Les principaux postes non pourvus sont ceux d’employés et d’agents de maîtrise de l’hôtellerie et de la restauration, de cuisiniers, d’assistantes maternelles, de conducteurs de véhicule, de cadres, de technico-commerciaux, d’ingénieurs, de techniciens de l’informatique et de carrossiers. Cette liste ne présente aucune surprise, ces métiers connaissant régulièrement des problèmes de recrutement.

Si certains secteurs en tension demeurent, c’est sur eux qu’il faut donc concentrer nos efforts. Ce sont souvent des emplois ressentis comme peu valorisants et/ou peu rémunérateurs, mais aussi des métiers que l’on ne connaît pas vraiment ou qui ont mauvaise presse, comme celui de chaudronnier qui a aujourd’hui peu à voir avec l’image que l’on s’en fait communément.

Mon département, la Loire-Atlantique, malgré un taux de chômage inférieur à la moyenne nationale, ne déroge pas à cette situation. Selon le recensement de Pôle emploi des besoins en main-d’œuvre pour 2018, plus de 50 % des 54 236 projets de recrutement sont réputés difficiles. Pour 442 d’entre eux, la difficulté est même estimée à 100 %.

Dans ces projets de recrutement très difficiles qui représentent donc moins de 1 % du volume global, on retrouve principalement les métiers de charpentier, de régleur, d’ouvrier qualifié industriel, d’ouvrier non qualifié en artisanat, de vendeur en gros, de personnel navigant de l’aviation, d’agent de maîtrise en entretien, de conducteur d’engins, de contrôleur de transports ou encore de concierge.

Si certaines offres d’emploi ne trouvent pas preneur, c’est peut-être aussi parce qu’elles ne sont pas assez attractives, que ce soit au niveau des missions, du salaire ou au regard de la pénibilité.

Quand on recherche un emploi, on privilégie celui qui correspond à son souhait et à sa formation, ce qui est assez légitime. Généralement, le fait d’élargir ses recherches à d’autres secteurs d’activité fait que les niveaux de qualification et de rémunération sont alors moindres. Il est alors difficile pour la personne en recherche d’emploi de se projeter dans un nouveau projet professionnel quand celui-ci, en plus de l’éloigner de son profil initial, est financièrement non stimulant.

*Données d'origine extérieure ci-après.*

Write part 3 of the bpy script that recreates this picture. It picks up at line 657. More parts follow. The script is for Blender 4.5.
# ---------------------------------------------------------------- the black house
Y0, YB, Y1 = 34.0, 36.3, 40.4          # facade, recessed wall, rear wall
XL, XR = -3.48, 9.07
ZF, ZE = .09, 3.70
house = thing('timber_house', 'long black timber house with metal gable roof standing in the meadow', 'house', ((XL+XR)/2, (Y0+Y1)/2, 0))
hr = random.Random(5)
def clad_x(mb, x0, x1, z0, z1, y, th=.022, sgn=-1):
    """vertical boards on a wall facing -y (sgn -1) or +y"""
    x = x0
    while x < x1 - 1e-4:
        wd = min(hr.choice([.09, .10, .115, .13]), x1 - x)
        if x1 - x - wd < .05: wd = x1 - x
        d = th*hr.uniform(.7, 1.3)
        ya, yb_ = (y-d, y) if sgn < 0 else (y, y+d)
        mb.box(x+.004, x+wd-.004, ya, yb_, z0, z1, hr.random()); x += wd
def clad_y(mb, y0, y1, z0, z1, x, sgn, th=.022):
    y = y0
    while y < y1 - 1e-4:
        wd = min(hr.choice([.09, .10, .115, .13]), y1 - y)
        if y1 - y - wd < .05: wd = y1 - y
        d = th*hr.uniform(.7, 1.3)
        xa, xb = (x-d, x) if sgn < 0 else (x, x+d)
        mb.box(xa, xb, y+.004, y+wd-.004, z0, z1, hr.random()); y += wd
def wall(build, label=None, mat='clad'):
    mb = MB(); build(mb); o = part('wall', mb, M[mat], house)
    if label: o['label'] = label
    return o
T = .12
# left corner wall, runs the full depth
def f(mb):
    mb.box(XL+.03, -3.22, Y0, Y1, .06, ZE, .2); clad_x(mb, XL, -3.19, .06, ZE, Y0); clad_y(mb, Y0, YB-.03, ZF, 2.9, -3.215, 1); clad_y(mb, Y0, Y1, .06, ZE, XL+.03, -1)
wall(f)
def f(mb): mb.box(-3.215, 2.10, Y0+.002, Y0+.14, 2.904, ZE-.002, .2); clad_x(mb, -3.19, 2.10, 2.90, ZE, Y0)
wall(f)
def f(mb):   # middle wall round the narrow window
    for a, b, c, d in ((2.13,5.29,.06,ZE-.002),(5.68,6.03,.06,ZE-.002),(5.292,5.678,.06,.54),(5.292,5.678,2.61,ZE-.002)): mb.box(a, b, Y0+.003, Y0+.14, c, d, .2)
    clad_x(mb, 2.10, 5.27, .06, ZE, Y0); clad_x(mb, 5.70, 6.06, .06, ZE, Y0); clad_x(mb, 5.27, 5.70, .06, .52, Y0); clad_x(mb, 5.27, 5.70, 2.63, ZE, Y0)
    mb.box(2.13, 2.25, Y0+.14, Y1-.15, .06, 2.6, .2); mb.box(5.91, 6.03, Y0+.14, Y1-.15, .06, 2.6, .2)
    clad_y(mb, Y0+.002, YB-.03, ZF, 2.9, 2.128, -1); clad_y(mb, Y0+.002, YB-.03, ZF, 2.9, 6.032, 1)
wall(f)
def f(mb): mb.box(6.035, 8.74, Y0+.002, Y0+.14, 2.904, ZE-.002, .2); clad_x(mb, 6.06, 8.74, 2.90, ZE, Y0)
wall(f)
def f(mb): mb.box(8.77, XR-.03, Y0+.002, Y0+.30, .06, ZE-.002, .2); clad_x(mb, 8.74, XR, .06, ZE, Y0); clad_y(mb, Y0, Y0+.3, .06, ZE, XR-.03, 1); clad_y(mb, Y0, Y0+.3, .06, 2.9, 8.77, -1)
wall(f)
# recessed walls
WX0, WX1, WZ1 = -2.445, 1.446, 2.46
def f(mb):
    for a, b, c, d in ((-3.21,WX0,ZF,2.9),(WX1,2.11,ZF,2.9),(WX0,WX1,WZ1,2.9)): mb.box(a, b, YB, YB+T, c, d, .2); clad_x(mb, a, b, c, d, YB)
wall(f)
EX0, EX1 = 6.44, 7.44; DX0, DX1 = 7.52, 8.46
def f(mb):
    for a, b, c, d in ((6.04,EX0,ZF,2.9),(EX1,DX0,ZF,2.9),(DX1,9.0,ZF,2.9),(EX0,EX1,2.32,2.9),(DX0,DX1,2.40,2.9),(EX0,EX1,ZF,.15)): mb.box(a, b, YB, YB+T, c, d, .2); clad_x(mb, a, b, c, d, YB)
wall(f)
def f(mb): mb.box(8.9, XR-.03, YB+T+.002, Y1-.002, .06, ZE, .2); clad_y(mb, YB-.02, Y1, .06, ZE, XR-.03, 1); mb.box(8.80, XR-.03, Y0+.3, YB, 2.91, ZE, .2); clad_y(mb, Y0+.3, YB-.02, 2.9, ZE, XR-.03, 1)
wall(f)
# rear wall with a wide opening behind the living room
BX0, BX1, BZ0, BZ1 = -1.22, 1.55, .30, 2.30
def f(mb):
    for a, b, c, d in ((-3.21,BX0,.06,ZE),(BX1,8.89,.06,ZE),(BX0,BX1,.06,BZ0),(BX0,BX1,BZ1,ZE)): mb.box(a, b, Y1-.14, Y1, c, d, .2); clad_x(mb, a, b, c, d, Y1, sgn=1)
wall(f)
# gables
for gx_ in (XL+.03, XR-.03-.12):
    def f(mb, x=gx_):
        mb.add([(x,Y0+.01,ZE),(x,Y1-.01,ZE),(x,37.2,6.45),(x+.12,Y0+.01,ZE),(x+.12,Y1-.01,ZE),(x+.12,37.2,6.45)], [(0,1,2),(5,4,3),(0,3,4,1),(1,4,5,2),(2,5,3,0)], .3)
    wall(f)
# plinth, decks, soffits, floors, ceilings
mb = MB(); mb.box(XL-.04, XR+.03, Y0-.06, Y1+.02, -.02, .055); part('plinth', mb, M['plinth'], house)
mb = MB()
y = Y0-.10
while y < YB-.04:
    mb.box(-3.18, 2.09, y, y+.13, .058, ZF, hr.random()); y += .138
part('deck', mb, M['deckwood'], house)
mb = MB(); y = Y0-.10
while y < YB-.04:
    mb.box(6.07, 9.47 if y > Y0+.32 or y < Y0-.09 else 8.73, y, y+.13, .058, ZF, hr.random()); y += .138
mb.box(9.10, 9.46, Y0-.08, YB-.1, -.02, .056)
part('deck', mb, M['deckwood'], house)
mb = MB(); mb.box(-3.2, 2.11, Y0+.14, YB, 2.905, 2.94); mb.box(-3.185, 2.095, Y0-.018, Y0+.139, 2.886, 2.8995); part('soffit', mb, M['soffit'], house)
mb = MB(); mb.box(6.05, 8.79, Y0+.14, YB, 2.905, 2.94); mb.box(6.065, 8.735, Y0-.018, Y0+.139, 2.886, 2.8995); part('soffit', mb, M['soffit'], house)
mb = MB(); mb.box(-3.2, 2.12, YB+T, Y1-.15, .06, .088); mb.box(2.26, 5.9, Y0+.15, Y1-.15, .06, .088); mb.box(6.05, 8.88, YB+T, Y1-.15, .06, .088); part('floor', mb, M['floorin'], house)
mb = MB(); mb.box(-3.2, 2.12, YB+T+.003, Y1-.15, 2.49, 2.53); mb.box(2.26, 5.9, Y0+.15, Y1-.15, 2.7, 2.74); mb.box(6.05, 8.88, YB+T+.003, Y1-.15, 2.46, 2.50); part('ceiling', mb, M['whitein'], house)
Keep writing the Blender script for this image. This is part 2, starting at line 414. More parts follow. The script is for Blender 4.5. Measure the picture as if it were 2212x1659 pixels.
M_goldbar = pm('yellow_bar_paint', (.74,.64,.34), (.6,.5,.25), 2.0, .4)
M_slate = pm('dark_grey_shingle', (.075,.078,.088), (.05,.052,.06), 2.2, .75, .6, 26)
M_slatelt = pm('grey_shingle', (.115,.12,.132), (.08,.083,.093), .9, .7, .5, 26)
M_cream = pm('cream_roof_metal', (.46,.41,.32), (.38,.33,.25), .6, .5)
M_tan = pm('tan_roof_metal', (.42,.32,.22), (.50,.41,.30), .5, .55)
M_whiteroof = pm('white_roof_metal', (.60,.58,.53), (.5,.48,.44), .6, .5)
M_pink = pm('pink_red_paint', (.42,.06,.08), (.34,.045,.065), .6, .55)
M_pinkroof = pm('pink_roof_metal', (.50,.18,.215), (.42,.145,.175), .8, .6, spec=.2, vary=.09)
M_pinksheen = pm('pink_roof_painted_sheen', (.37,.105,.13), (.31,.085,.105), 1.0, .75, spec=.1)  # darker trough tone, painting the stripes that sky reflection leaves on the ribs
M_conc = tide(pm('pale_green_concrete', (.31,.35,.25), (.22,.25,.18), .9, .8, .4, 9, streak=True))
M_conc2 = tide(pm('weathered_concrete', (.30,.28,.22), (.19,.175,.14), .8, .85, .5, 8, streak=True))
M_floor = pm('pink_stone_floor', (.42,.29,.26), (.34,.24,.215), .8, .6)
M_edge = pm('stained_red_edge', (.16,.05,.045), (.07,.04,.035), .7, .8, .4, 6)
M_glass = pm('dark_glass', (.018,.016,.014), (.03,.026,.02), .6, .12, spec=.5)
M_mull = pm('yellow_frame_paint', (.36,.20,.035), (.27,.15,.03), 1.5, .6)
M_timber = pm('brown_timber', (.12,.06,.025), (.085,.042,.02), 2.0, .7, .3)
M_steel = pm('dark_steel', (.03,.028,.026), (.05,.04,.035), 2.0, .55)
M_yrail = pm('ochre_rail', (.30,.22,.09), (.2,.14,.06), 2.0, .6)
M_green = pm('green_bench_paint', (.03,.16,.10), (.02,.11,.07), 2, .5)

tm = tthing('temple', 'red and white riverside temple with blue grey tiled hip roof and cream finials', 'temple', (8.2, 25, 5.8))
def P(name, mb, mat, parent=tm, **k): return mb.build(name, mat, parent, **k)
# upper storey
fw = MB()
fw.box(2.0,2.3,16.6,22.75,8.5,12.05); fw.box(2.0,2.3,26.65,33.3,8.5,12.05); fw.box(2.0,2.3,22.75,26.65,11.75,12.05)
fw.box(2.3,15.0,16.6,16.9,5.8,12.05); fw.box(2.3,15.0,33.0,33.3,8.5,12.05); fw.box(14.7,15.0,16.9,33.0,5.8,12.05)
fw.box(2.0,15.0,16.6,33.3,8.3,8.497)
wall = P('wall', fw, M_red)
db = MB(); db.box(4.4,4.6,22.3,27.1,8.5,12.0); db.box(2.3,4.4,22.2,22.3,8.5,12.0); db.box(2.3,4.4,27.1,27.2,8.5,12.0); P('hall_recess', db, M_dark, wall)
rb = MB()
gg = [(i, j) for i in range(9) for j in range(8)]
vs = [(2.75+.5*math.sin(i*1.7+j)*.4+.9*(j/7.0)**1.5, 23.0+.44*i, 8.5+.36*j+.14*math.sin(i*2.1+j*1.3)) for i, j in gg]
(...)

Enfin, l’attractivité d’un poste dépend aussi des conditions de vie et de la qualité de vie environnante. Entre 2007 et 2011, environ 500 000 personnes ont dû renoncer à un poste en raison de problèmes de logement et du surcoût de la mobilité exigée. À ce niveau, le mouvement des « gilets jaunes » a mis en évidence dans nos campagnes la problématique du coût de l’essence.

Un postulant qui se rend compte qu’aucun logement ne lui sera accessible au regard de ses revenus et/ou que les transports ne seront pas adaptés à ses horaires, même s’il a les capacités professionnelles pour répondre à l’offre, risque de se retrouver en difficulté et ne déposera peut-être pas sa candidature. C’est un élément très important à prendre en compte, surtout pour les secteurs qui fonctionnent essentiellement en temps partiel et en CDD. La restauration est, de ce point de vue, un bon exemple.

Cet environnement favorable est du ressort des collectivités locales, qui doivent penser leur aménagement en ce sens. Il est aussi du ressort des entreprises, qui doivent adapter ces offres non pourvues, notamment en termes de temps de travail, de rémunérations, de mobilité géographique, pour mieux répondre aux possibilités des candidats.

Enfin se pose le problème des nombreux jeunes formés dans des filières aux débouchés insuffisants pour satisfaire tout le monde. Le rôle des instances publiques doit être d’orienter ceux qui n’ont pas de projet professionnel défini vers les secteurs en tension et en devenir, et de les inciter à se former en ce sens.

Dans un monde du travail où le secteur des services occupe près de 75 % de l’économie française, où la numérisation et la robotisation constituent une vague irrésistible, la politique de formation est un enjeu stratégique. La formation professionnelle, initiale et continue demeure donc un enjeu clé. Il est essentiel de mieux cibler les formations et surtout de mieux les adapter aux demandeurs d’emploi.

Pour conclure, le chômage n’est pas simplement un choix personnel qui se résoudrait en traversant la rue.

Concernant les emplois non pourvus, il ne faut pas se concentrer sur une vaine bataille de chiffres. Le marché du travail est en perpétuelle évolution et a besoin de souplesse. La question fondamentale de la politique de l’emploi demeure l’accroissement du nombre d’offres, pas leur pourvoi intégral !

Néanmoins, pour changer la donne, chacun doit prendre ses responsabilités : à l’État de mieux adapter l’offre de formation aux besoins ; aux entreprises de rendre certains métiers boudés par les candidats plus attractifs en termes de salaire, d’horaires ou de conditions de travail ; aux collectivités de faciliter la mobilité géographique liée aux coûts du logement ou des transports. Bref, ce débat a pour objet d’esquisser des pistes, car il y a urgence.